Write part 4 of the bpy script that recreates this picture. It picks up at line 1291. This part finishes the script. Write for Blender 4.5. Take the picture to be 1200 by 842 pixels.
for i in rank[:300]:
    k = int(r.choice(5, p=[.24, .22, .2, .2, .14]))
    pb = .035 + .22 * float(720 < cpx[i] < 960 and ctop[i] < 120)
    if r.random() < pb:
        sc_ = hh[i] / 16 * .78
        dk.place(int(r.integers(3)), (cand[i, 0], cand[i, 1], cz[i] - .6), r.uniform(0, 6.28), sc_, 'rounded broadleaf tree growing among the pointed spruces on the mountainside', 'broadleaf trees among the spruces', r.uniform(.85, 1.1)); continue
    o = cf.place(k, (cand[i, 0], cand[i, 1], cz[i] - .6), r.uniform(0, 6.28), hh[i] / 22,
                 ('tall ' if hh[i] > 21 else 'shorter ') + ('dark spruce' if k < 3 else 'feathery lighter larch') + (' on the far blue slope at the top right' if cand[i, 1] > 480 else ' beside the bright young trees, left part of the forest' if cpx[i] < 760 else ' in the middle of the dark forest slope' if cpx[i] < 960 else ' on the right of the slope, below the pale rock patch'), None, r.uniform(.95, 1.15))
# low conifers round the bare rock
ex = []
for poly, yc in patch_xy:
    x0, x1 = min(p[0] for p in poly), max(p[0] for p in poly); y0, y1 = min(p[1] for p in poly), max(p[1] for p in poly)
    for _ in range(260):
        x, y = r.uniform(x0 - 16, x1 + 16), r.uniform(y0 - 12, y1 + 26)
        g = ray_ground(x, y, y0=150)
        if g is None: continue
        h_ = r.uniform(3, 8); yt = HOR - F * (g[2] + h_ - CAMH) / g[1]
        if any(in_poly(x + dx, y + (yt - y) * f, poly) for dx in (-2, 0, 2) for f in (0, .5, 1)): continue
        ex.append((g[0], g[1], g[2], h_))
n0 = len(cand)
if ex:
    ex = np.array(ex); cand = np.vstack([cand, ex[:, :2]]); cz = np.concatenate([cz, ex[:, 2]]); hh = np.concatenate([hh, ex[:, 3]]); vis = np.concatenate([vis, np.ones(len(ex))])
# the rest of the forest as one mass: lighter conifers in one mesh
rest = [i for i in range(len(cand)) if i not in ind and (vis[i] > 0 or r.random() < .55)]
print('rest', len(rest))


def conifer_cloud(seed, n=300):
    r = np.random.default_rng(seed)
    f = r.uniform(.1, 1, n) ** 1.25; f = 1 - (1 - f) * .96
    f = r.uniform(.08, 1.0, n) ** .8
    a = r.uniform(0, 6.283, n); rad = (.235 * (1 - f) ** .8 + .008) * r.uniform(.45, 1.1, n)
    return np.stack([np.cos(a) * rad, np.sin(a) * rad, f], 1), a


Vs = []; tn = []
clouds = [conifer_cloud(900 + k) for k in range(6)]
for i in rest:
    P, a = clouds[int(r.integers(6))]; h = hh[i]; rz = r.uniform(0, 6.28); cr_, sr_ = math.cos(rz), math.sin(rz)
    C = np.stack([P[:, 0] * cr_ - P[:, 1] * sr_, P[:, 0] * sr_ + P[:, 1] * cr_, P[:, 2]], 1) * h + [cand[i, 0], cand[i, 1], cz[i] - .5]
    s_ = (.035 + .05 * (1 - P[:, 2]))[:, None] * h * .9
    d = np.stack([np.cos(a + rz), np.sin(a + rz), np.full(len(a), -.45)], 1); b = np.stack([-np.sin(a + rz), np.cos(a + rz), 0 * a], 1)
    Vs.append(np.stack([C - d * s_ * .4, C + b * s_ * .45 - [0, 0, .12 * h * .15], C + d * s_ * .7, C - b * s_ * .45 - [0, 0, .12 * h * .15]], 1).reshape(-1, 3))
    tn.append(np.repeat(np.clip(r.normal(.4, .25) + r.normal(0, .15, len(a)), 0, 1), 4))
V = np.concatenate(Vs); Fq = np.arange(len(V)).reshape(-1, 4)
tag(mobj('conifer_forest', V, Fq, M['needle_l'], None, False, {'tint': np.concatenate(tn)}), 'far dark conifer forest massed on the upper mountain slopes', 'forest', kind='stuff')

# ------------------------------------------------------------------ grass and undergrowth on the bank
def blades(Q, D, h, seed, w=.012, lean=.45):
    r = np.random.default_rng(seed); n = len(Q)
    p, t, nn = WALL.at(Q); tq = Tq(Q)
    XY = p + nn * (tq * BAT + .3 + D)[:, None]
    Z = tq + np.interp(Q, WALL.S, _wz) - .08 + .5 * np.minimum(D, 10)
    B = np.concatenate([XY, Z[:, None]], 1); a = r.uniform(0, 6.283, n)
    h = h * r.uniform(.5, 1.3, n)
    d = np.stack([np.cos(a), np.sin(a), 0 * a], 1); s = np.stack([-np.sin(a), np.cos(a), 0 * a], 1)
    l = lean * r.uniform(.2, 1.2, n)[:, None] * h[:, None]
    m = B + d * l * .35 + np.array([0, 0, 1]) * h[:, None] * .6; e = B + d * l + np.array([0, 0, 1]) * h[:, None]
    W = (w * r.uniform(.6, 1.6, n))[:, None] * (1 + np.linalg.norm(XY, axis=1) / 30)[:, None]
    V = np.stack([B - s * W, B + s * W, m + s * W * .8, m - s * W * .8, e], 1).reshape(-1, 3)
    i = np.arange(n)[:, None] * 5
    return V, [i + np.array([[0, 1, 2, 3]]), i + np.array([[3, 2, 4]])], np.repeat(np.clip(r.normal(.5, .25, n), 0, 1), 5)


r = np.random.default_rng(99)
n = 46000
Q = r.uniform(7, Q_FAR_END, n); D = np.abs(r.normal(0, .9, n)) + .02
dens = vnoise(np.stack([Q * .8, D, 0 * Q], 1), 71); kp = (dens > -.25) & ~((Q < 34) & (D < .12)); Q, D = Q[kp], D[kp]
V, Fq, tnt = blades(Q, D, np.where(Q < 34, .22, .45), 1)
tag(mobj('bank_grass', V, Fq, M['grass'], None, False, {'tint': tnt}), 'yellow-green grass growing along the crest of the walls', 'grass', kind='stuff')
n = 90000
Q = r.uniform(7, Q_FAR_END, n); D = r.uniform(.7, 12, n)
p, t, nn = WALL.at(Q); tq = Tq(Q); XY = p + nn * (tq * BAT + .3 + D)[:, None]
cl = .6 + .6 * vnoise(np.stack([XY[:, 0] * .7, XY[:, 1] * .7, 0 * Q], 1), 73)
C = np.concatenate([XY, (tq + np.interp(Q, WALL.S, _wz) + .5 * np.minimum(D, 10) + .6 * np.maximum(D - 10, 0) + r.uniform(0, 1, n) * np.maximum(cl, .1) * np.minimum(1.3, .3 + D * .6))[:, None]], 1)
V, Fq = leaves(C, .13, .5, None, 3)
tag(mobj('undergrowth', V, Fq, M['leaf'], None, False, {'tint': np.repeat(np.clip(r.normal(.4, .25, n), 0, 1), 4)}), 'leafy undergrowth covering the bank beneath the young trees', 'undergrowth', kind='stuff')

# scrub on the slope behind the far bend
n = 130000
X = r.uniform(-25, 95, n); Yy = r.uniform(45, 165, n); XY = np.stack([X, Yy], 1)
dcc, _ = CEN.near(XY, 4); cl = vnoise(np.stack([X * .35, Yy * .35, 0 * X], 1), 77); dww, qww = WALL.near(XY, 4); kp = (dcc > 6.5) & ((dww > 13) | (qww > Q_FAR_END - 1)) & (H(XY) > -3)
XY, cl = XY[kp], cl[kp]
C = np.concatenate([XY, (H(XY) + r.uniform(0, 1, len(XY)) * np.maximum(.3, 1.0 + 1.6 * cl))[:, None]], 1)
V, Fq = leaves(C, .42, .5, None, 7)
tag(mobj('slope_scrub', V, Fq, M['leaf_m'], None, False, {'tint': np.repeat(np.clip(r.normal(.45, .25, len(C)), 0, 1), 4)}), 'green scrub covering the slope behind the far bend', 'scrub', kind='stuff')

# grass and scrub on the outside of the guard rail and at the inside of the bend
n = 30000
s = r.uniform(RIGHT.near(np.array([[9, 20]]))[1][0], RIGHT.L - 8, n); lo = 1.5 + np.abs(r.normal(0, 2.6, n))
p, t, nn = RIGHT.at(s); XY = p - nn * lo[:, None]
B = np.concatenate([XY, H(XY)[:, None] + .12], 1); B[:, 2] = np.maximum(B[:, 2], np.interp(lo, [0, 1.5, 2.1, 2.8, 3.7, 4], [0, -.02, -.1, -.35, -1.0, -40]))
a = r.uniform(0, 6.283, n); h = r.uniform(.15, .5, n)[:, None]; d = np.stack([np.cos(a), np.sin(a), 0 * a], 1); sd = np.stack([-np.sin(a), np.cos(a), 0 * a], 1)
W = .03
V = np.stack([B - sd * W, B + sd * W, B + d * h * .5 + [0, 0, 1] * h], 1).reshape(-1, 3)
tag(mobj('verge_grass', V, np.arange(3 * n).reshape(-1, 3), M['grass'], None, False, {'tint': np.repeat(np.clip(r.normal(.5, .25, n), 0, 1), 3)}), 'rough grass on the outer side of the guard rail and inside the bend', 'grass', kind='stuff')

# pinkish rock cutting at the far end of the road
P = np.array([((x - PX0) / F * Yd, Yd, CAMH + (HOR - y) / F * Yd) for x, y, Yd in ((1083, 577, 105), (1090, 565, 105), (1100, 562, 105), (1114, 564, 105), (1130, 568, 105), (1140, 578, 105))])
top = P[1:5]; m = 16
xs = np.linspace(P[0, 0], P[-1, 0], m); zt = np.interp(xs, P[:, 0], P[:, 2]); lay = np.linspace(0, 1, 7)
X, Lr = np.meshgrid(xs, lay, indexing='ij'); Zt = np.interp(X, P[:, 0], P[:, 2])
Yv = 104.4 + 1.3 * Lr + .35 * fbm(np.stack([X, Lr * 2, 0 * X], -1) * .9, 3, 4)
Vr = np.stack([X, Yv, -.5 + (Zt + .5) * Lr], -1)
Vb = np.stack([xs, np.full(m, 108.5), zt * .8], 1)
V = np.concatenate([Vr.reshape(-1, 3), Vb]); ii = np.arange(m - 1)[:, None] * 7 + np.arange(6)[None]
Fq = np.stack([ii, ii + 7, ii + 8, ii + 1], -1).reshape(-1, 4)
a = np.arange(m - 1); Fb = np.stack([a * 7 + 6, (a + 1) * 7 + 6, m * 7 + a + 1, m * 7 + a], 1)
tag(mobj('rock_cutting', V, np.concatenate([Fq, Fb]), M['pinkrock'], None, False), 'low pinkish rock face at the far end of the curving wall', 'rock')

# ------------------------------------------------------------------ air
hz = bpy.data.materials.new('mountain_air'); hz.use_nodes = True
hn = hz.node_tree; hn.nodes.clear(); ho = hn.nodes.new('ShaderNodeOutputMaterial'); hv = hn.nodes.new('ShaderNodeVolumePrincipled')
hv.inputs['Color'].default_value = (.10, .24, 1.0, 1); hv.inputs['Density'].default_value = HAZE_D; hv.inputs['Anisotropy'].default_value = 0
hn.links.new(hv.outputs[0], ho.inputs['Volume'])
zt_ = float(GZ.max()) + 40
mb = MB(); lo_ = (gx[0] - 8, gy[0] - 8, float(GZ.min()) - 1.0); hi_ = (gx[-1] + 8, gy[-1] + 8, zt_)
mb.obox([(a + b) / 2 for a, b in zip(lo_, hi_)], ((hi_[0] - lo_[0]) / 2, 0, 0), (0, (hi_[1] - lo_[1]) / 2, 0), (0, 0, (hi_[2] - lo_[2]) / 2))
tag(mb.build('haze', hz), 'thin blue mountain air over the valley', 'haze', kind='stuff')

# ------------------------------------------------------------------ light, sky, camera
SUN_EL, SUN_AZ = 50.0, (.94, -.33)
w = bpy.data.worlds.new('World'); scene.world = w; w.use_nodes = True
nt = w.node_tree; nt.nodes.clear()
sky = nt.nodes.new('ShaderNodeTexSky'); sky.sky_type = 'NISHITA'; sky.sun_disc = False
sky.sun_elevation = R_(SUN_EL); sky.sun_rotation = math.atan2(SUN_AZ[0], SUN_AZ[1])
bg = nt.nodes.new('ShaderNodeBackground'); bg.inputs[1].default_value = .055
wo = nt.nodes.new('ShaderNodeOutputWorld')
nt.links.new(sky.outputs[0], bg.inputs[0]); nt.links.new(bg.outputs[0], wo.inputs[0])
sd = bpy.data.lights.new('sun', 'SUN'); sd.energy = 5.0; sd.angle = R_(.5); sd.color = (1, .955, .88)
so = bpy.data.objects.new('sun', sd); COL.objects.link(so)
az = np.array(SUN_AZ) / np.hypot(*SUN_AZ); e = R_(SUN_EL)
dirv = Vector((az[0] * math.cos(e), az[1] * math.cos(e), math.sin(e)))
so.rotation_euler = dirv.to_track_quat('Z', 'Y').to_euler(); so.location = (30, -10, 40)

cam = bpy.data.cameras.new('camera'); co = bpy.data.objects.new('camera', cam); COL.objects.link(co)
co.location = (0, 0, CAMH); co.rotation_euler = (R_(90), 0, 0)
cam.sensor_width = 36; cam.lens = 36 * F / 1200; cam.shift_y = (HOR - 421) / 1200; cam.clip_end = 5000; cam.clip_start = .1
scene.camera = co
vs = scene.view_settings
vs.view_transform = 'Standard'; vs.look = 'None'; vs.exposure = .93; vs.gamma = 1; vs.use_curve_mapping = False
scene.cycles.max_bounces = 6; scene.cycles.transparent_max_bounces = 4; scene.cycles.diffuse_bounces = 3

# # # # # # #

- **REQUIRED TASK**: Set down verbatim only the lines between the start of the data above and the line with "print('rest', len(rest))", both boundaries included.

- **SOLUTION TO THIS EXERCISE**:
Write part 4 of the bpy script that recreates this picture. It picks up at line 1291. This part finishes the script. Write for Blender 4.5. Take the picture to be 1200 by 842 pixels.
for i in rank[:300]:
    k = int(r.choice(5, p=[.24, .22, .2, .2, .14]))
    pb = .035 + .22 * float(720 < cpx[i] < 960 and ctop[i] < 120)
    if r.random() < pb:
        sc_ = hh[i] / 16 * .78
        dk.place(int(r.integers(3)), (cand[i, 0], cand[i, 1], cz[i] - .6), r.uniform(0, 6.28), sc_, 'rounded broadleaf tree growing among the pointed spruces on the mountainside', 'broadleaf trees among the spruces', r.uniform(.85, 1.1)); continue
    o = cf.place(k, (cand[i, 0], cand[i, 1], cz[i] - .6), r.uniform(0, 6.28), hh[i] / 22,
                 ('tall ' if hh[i] > 21 else 'shorter ') + ('dark spruce' if k < 3 else 'feathery lighter larch') + (' on the far blue slope at the top right' if cand[i, 1] > 480 else ' beside the bright young trees, left part of the forest' if cpx[i] < 760 else ' in the middle of the dark forest slope' if cpx[i] < 960 else ' on the right of the slope, below the pale rock patch'), None, r.uniform(.95, 1.15))
# low conifers round the bare rock
ex = []
for poly, yc in patch_xy:
    x0, x1 = min(p[0] for p in poly), max(p[0] for p in poly); y0, y1 = min(p[1] for p in poly), max(p[1] for p in poly)
    for _ in range(260):
        x, y = r.uniform(x0 - 16, x1 + 16), r.uniform(y0 - 12, y1 + 26)
        g = ray_ground(x, y, y0=150)
        if g is None: continue
        h_ = r.uniform(3, 8); yt = HOR - F * (g[2] + h_ - CAMH) / g[1]
        if any(in_poly(x + dx, y + (yt - y) * f, poly) for dx in (-2, 0, 2) for f in (0, .5, 1)): continue
        ex.append((g[0], g[1], g[2], h_))
n0 = len(cand)
if ex:
    ex = np.array(ex); cand = np.vstack([cand, ex[:, :2]]); cz = np.concatenate([cz, ex[:, 2]]); hh = np.concatenate([hh, ex[:, 3]]); vis = np.concatenate([vis, np.ones(len(ex))])
# the rest of the forest as one mass: lighter conifers in one mesh
rest = [i for i in range(len(cand)) if i not in ind and (vis[i] > 0 or r.random() < .55)]
print('rest', len(rest))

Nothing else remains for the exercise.